08-24-2009, 07:21 PM
Awesome review. I've been wanting to hear about their cherry wood for some time now. Thanks!

It is a steep price but Martin's never seem to depreciate in value.

lefty dan
08-25-2009, 05:26 AM
Herb, Thanks for the review. Im thinking about a Martin Cherry. Im also a lefty. Did you flip it or is something different about yours?
Im going to Elderly Interments to look at one next week.
Thank in advance.
Dan zenking12@yahoo.com

08-25-2009, 06:03 AM
Herb, Thanks for the review. Im thinking about a Martin Cherry. Im also a lefty. Did you flip it or is something different about yours?
Im going to Elderly Interments to look at one next week.
Thank in advance.
Dan zenking12@yahoo.com

Nope, not flipped. It's a factory-built lefty, the only one so far according to Martin's Customer Service. Since they're fan-braced I guess the only real difference is the side dots and the "L" on the neck block along with the model and serial number.

Here are some pics to go with the review . . .

Here's the case that it ships in:


Here's a closeup of the Martin nameplate on the case:


The interior label from the Forest Stewardship Council:


Traditional interior hot stamp:


08-25-2009, 06:40 AM
And some more pics, since I can only insert four per post:

The neck block showing the manufacturer (you can just see the bottom line, "Est. 1833"), model number ("L" indicates lefty) and serial number (modern ukes are serialized, unlike the vintage ones):


Back of the headstock showing the old-fashioned hot stamp:


And finally, a shot of the body/fretboard, showing the top line inlays, katalox fretboard, the 10th fret ivoroid diamonds and the grain of the cherry wood top:


lefty dan
08-25-2009, 11:20 AM
Man thats nice. How long have you owned it and how long have you been playing uke?
I have some questions and sent you a PM .


Ko'Aloha Koa Soprano
Stew mac kit soprano
Martin HD 28
Morgan Monroe Blues King

08-25-2009, 01:07 PM
Hi Dan - never got your PM, but feel free to ask away. :)

lefty dan
08-25-2009, 01:53 PM
Hi I dont know why the PM didn't go but here is my questions.

How long have you been playing uke?
Would you buy the Cherry again ?
Where did you buy it from and how much did you pay if your OK with saying.

Ive been playing guitar for some years and started getting into uke. I have a Koaloha soprano like I see you have. I also have a Martin HD-28 guitar and a Stew mac uke I built.
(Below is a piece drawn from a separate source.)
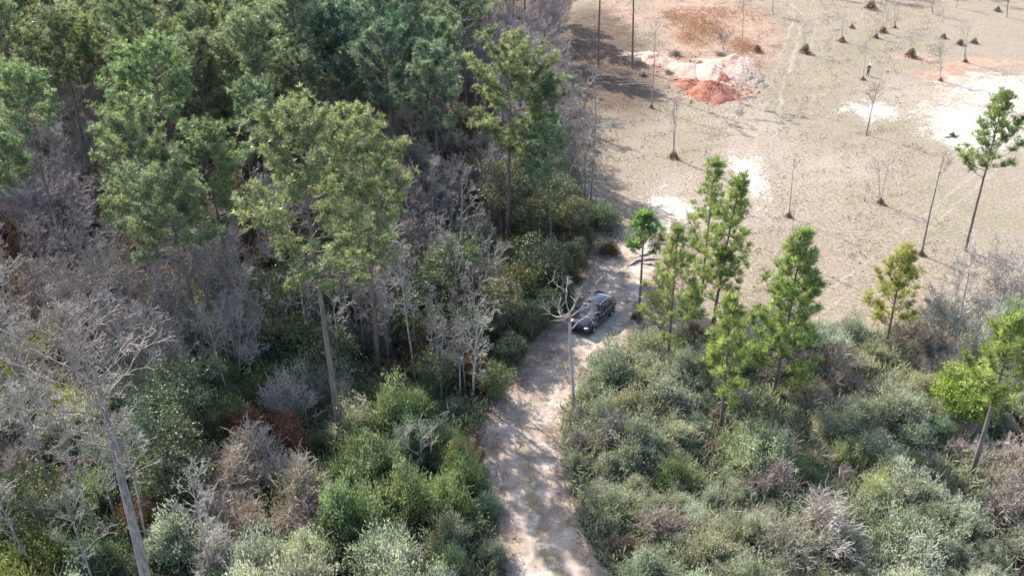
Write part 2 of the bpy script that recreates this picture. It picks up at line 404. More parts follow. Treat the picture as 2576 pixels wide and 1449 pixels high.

Im going to Mich on a trip tomorrow to visit my mom. I live in Ca. In Mich. I like to stop and shop at Elderly instruments, a store that sells Martins at good prices.

The cherry Martin is not cheap and I just wanted to hear from someone else. I looked at the underground today and saw your review.
Dan zenking12@yahoo.com

08-25-2009, 03:15 PM
Hi Dan -

I've been playing uke for about five years and yes, I'd definitely buy the 3C again. I love the look, the feel and the sound and as I mention in the guts of the review, bottom line price is not always the bottom line for me. Without getting too political, I believe Americans have become too accustomed to cheap imports (not just musical instruments) and it has gutted our economic base in many ways. I like to support American companies when I can and when it makes sense to do so.

I bought it from Elderly actually, now that you bring them up. I paid $1,299 back in March, if recall correctly. Definitely not cheap. However, I'm supporting an American company which pays workers in Nazareth, PA a good wage with benefits and in full compliance with health, safety, and environmental regulations. That means a lot to me and I put my money where my ideals are when I can.

Elderly is a great store. Since 2003, I've purchased three guitars and 3 ukes from them - this one, my Ko'Aloha soprano about five years ago and my wife's Ko'Aloha soprano six years ago.

lefty dan
08-25-2009, 04:48 PM
Herb, I feel the same way. I would and do buy American when ever I can.
I own a Martin HD-28 and I love it. So having said that I would guess the Martin Cherry uke would make me just as happy.
Thank you for the review and I will let you know if I buy something at Elderys this week.